◆ **Job**
Pick out each line in these entries that contains the string "picture".

◆ **Data provided**
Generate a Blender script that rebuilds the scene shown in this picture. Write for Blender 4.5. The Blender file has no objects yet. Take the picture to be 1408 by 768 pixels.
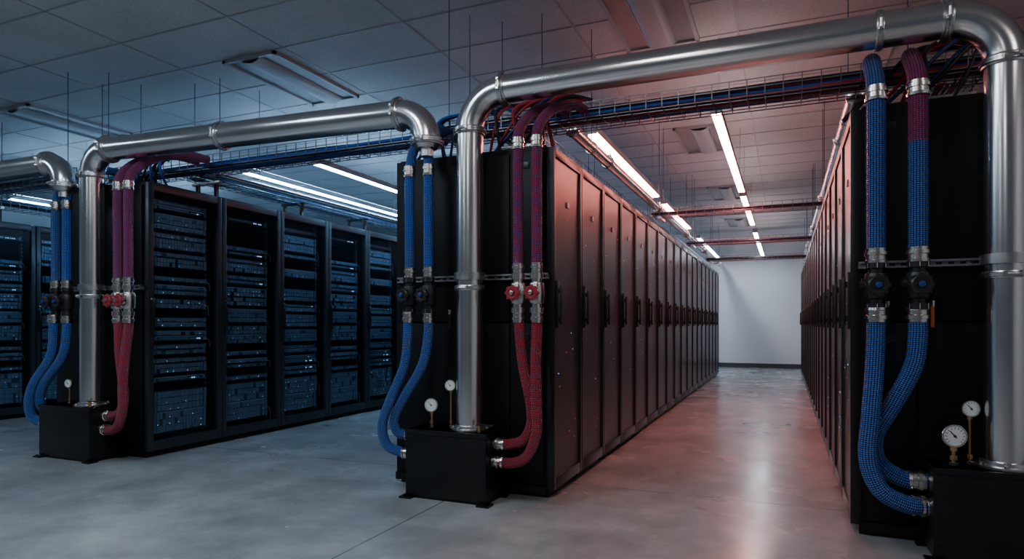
==
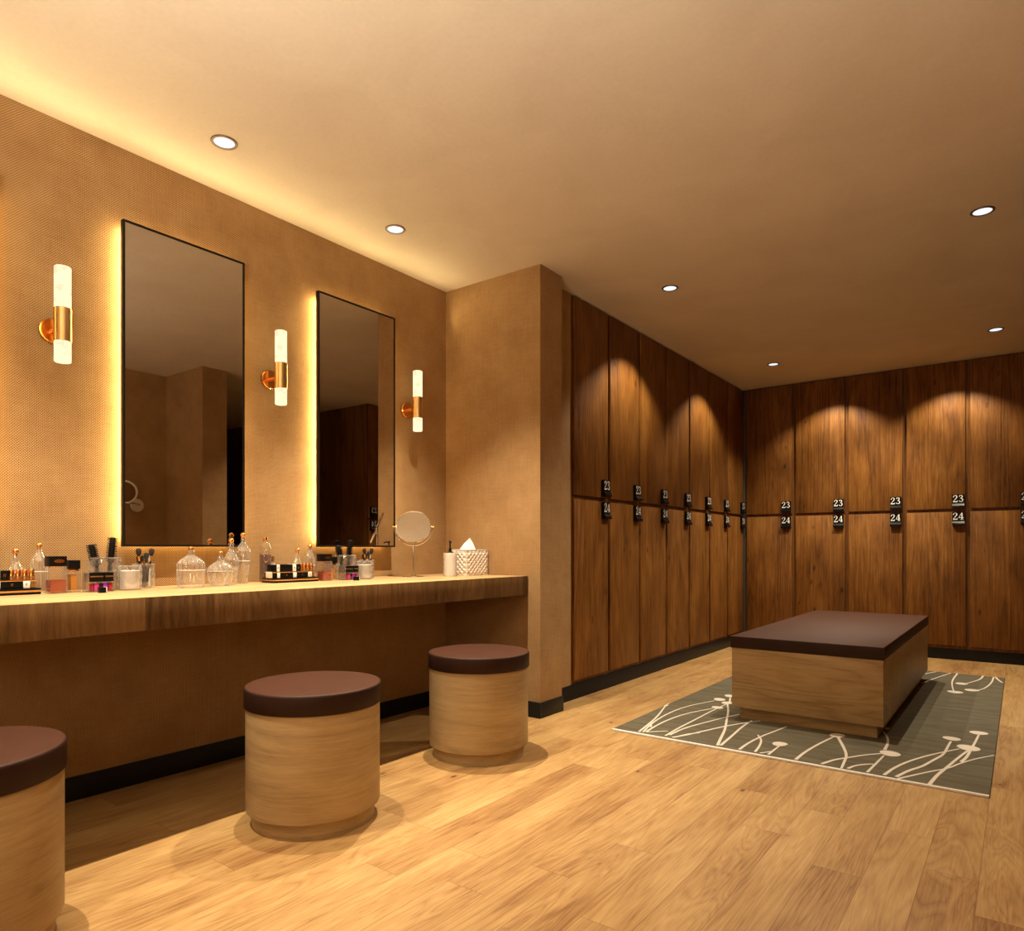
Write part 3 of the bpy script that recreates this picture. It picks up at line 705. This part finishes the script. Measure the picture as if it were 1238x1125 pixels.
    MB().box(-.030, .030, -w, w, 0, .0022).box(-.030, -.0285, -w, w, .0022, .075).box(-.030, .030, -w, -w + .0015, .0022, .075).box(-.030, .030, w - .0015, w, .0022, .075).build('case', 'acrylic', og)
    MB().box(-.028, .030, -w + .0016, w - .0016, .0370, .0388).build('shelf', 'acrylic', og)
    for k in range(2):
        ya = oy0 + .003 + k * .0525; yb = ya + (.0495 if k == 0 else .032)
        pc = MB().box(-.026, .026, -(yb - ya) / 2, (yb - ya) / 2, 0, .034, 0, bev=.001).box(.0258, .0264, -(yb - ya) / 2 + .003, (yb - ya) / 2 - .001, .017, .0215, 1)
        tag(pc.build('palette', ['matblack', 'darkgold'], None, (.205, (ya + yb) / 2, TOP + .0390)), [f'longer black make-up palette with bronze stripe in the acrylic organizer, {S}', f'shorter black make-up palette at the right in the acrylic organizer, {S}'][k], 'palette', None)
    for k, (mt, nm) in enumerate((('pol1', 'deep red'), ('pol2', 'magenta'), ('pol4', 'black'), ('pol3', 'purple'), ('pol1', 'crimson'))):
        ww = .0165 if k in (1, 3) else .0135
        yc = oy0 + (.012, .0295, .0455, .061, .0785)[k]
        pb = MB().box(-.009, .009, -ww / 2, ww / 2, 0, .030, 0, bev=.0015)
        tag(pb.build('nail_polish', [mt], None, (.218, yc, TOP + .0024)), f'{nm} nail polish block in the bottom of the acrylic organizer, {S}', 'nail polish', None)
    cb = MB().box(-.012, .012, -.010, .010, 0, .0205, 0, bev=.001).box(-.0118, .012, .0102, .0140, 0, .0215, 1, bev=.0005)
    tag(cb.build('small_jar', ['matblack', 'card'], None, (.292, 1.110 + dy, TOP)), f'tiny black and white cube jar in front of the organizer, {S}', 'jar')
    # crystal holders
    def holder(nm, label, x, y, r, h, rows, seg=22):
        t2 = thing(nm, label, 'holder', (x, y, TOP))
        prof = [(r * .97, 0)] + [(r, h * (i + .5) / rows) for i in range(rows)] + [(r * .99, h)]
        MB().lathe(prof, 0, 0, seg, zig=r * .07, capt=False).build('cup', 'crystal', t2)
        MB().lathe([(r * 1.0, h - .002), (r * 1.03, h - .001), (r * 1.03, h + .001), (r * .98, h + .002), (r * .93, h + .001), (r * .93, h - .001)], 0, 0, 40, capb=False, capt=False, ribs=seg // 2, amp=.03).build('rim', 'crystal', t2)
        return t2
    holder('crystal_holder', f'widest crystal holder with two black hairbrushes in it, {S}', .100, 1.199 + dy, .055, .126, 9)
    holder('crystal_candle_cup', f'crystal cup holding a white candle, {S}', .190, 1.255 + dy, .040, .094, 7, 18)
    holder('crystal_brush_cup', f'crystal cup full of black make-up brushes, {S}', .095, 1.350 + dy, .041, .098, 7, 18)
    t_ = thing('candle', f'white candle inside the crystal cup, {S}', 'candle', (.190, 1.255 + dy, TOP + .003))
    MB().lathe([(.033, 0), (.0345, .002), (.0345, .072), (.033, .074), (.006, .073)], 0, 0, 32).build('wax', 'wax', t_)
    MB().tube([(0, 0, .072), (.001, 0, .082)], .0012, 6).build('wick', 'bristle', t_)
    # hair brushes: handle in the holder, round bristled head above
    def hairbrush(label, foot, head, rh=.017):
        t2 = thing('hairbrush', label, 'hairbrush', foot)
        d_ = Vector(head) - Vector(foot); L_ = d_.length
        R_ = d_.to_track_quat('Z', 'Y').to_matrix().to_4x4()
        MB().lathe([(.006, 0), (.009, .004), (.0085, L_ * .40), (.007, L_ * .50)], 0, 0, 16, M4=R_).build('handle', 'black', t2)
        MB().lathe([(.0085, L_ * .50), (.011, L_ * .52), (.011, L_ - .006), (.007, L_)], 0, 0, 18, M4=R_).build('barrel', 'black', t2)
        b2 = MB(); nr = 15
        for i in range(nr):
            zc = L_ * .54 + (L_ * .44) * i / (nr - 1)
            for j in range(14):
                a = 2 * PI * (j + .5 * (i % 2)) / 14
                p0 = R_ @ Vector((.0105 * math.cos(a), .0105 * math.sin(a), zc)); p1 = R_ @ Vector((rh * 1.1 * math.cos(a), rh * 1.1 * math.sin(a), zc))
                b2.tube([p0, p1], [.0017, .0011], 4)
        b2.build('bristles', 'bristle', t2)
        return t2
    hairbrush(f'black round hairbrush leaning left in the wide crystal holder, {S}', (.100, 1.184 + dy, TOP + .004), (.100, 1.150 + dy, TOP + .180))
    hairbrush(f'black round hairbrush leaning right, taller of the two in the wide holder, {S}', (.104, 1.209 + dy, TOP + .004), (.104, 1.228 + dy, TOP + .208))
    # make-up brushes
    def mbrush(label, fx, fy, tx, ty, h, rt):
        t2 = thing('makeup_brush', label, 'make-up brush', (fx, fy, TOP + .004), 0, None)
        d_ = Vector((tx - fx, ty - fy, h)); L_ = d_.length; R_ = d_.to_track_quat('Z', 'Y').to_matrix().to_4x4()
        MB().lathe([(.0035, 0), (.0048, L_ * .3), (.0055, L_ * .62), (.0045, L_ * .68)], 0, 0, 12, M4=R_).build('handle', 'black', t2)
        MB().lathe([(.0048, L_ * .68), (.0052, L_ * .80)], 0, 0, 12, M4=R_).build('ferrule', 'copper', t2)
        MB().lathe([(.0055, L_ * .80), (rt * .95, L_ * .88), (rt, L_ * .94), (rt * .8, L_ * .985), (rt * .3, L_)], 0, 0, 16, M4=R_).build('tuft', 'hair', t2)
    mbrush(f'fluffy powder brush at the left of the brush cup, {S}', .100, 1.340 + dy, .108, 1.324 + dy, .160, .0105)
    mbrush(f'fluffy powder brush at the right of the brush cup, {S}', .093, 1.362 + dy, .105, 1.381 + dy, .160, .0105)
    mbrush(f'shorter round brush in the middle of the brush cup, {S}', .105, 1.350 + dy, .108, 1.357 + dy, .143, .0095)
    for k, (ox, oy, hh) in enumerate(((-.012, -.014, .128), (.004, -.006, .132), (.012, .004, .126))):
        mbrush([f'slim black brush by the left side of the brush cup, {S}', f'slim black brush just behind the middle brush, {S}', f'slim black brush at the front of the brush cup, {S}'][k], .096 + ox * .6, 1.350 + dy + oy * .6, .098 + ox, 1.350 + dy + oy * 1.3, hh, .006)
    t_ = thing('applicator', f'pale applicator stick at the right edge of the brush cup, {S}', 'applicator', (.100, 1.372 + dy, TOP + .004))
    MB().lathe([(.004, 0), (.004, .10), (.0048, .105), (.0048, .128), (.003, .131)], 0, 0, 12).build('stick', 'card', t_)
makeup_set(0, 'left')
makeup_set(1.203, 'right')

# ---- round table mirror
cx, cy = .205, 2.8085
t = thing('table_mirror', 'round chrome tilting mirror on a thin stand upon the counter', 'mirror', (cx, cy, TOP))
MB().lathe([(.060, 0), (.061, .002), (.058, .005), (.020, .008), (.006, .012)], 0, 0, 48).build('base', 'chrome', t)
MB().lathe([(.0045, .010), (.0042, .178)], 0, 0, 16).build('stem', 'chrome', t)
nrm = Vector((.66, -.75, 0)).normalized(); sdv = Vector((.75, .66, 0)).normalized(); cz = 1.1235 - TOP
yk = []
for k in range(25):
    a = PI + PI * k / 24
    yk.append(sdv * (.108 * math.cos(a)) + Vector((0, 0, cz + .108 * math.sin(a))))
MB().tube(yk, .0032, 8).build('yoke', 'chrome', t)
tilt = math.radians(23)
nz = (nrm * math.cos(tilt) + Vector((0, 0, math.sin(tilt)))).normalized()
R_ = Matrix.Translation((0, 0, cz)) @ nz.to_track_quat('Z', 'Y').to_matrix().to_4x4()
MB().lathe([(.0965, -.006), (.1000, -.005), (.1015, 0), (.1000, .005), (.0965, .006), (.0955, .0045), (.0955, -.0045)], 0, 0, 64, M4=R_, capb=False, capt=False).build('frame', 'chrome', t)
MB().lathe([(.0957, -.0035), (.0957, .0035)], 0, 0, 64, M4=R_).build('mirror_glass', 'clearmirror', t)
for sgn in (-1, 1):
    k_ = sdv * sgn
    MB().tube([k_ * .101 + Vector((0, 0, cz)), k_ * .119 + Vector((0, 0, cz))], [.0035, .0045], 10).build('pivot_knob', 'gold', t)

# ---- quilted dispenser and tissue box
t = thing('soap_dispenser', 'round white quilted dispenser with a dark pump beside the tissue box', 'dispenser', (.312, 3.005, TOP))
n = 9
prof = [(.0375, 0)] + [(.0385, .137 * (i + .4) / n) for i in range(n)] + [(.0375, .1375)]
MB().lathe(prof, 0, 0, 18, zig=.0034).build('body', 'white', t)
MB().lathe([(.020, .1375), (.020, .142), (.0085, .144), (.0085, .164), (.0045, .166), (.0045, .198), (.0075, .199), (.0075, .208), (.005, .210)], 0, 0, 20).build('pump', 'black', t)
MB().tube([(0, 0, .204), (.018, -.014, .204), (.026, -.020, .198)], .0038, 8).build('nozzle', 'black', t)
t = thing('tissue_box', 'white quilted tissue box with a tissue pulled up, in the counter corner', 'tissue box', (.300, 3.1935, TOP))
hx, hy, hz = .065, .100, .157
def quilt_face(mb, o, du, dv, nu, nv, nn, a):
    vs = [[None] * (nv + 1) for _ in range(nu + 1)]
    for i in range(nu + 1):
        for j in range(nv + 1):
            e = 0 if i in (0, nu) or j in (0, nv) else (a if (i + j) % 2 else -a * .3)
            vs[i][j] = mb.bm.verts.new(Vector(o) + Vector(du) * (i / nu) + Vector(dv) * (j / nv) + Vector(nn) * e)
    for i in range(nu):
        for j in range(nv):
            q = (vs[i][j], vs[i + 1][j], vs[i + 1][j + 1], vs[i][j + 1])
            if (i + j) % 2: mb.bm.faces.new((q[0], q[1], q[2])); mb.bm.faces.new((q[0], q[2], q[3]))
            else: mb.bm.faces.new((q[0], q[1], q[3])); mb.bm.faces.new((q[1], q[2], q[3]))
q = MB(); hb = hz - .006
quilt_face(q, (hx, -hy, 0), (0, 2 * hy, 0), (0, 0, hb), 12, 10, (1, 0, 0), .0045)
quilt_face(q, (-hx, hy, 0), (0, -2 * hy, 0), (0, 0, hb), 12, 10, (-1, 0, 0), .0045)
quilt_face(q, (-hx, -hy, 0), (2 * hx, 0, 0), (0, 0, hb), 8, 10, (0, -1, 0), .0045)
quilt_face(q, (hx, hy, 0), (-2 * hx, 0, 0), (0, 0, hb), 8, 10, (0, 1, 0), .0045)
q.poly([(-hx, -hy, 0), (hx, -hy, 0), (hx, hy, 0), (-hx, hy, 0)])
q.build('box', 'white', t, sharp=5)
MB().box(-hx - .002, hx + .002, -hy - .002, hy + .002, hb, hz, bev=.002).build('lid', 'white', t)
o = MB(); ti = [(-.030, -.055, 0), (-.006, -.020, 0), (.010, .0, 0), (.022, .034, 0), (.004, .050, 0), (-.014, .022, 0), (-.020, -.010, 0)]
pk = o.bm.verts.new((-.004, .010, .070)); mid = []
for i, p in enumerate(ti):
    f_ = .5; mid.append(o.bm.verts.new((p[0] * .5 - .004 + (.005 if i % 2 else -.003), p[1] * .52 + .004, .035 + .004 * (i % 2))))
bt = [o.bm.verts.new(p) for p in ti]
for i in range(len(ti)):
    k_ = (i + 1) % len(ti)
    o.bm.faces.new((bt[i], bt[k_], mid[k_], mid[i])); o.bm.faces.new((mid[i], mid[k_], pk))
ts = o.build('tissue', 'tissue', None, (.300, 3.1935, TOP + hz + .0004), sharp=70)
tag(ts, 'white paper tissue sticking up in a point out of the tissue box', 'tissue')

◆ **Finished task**
Generate a Blender script that rebuilds the scene shown in this picture. Write for Blender 4.5. The Blender file has no objects yet. Take the picture to be 1408 by 768 pixels.
Write part 3 of the bpy script that recreates this picture. It picks up at line 705. This part finishes the script. Measure the picture as if it were 1238x1125 pixels.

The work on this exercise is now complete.